What is asked: Retype exactly the lines below, beginning with the first and ending with the line where "mb.build('sheet', M['black'], t, solid=.001)" appears.

Information shown:
┄┄┄┄┄┄
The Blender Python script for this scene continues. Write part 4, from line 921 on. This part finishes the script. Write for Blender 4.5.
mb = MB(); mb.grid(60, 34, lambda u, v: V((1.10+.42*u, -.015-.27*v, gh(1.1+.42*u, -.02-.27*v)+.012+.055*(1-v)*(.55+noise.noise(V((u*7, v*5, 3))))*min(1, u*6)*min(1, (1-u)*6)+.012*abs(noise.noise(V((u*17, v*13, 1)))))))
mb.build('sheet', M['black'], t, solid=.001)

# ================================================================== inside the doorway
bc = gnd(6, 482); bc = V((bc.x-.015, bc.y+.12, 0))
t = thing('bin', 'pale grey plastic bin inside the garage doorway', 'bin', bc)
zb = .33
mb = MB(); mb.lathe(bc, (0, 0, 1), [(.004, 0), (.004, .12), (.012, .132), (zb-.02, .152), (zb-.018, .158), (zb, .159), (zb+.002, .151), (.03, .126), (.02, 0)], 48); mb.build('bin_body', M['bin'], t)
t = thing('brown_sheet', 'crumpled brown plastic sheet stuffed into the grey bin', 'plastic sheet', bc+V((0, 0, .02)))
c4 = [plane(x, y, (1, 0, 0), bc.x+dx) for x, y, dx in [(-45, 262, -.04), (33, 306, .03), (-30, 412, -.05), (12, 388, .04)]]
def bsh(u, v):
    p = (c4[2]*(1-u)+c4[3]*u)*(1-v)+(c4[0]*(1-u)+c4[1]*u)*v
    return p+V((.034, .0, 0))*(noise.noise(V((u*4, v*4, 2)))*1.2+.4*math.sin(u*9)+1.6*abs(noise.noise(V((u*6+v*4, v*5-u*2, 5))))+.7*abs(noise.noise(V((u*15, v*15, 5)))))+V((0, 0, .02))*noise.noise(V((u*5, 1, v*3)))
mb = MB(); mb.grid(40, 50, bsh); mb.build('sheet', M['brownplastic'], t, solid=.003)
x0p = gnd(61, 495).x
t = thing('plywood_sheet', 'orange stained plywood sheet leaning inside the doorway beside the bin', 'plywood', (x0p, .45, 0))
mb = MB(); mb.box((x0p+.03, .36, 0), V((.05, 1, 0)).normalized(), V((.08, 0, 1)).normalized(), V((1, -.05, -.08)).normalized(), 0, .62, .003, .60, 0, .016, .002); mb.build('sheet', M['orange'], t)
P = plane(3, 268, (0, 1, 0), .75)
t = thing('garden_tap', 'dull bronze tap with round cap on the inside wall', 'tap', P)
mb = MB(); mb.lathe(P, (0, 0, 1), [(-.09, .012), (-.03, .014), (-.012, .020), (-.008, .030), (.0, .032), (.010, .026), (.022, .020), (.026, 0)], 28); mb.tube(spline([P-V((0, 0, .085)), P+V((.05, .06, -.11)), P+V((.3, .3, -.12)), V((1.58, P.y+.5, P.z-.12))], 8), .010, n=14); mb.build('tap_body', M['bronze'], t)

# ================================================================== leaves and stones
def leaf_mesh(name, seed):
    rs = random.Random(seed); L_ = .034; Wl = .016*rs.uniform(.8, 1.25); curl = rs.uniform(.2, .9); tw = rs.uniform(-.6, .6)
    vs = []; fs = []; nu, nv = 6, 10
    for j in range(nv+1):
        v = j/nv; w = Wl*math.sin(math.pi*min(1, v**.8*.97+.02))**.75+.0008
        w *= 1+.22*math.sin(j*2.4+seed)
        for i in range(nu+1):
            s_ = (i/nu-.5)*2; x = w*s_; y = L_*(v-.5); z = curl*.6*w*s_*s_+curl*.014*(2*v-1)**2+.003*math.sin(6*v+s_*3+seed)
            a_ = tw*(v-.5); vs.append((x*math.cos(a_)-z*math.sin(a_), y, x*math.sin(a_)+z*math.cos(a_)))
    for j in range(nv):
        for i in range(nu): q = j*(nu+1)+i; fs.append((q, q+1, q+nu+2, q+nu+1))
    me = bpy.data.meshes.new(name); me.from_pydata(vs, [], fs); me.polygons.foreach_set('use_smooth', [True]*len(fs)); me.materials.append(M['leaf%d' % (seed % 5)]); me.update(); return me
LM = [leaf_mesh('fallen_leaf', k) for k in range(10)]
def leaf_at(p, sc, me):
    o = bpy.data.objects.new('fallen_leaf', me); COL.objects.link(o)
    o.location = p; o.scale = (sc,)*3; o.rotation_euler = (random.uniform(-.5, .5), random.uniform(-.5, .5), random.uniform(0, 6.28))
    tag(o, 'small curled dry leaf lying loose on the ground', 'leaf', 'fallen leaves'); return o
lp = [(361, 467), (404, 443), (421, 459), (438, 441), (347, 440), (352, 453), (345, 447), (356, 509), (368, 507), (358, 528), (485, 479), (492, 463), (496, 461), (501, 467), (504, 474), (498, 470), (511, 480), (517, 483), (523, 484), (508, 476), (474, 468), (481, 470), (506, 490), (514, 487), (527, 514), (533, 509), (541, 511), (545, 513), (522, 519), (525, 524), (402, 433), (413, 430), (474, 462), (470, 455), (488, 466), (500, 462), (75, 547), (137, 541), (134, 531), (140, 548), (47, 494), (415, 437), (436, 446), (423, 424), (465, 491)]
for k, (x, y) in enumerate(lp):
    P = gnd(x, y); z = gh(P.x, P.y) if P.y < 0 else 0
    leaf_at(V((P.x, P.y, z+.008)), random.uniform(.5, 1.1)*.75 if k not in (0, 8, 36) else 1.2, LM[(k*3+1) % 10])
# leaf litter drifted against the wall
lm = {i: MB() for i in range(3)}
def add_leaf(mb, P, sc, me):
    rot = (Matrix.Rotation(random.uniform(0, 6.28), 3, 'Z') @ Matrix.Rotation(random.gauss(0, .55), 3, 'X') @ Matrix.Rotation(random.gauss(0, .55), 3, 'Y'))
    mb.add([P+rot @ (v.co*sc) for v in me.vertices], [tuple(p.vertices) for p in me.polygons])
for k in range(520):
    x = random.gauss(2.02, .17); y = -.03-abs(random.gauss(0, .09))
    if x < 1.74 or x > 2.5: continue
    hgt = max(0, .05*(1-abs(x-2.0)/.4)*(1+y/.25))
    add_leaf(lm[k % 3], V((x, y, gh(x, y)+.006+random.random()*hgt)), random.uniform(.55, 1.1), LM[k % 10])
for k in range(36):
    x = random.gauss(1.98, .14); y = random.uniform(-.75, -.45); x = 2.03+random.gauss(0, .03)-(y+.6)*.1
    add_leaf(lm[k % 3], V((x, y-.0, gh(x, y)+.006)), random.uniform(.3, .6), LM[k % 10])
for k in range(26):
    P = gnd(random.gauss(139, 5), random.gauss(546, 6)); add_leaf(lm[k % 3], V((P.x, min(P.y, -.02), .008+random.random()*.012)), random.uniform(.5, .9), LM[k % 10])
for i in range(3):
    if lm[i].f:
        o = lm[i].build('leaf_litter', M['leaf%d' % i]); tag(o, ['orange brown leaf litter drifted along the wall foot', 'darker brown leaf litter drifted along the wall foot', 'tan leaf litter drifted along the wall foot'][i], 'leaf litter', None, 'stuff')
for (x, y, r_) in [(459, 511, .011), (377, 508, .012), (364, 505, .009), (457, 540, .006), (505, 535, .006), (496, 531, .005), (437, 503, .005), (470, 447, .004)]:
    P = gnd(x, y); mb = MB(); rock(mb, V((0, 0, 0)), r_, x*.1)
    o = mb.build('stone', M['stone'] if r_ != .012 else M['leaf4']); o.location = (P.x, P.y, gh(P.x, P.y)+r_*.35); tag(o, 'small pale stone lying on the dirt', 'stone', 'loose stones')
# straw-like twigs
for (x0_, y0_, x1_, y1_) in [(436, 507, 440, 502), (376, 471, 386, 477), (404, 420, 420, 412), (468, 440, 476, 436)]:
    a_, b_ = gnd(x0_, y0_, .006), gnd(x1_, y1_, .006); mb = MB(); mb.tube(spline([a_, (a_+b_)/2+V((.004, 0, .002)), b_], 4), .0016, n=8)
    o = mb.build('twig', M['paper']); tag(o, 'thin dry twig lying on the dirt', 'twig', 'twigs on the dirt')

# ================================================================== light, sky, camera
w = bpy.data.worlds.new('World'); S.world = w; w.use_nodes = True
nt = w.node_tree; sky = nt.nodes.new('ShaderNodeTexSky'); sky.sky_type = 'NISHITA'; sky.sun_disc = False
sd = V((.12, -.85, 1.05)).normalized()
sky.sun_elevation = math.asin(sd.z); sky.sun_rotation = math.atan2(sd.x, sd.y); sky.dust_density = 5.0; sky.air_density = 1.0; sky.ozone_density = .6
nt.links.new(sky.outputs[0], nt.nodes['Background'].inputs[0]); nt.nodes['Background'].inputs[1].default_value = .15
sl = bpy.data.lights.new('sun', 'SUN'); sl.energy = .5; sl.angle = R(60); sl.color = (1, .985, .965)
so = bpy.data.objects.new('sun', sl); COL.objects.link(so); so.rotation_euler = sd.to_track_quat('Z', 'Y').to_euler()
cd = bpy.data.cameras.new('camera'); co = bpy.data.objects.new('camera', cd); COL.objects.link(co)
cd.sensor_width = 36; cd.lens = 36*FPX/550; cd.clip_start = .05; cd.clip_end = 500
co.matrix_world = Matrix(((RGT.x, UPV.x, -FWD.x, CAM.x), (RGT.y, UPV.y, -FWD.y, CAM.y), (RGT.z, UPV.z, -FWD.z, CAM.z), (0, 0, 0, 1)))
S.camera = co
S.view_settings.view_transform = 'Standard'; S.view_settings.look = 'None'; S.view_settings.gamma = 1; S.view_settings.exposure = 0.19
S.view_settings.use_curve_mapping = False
┄┄┄┄┄┄
Expected output:
The Blender Python script for this scene continues. Write part 4, from line 921 on. This part finishes the script. Write for Blender 4.5.
mb = MB(); mb.grid(60, 34, lambda u, v: V((1.10+.42*u, -.015-.27*v, gh(1.1+.42*u, -.02-.27*v)+.012+.055*(1-v)*(.55+noise.noise(V((u*7, v*5, 3))))*min(1, u*6)*min(1, (1-u)*6)+.012*abs(noise.noise(V((u*17, v*13, 1)))))))
mb.build('sheet', M['black'], t, solid=.001)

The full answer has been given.